TONY Blair is right. There is a growing gap between the criminal justice system and what the public expects from it.

He is also right that politicians and the legal establishment are "in denial" about the need for meaningful action to close that gap.

It sounds like a speech being made by a Prime Minister at the start of his time in Downing Street and, if it was, it would be easier to accept.

But it is a speech being made by a Prime Minister who has had a decade in power and, therefore, has to accept his share of the criticism.

He is, after all, the Prime Minister who famously pledged to be tough on crime and the causes of crime and it is a mantra which has been repeated over and over again.

The Northern Echo has for years argued that there is an imbalance between the rights of criminals and the rights of victims of crime. And, in yesterday's speech in Bristol, Mr Blair accepted that the imbalance is unacceptable.

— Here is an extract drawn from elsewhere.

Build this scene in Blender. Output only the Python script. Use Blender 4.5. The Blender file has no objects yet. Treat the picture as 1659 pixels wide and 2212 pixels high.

Far too often, law-abiding people are left trying to work out why the criminal justice system lets them down because sentences don't fit the crime.

The common perception is that it is too easy for the minority of law-breakers to get away with it while the majority live by the rules of society.

Mr Blair is right again when he says that there has been a lack of a proper, considered debate about liberty and human rights. It is a debate which could and should have been held a decade ago.

But there must be much more than mere talk if the gap between the criminal justice system and public expectation is to be closed.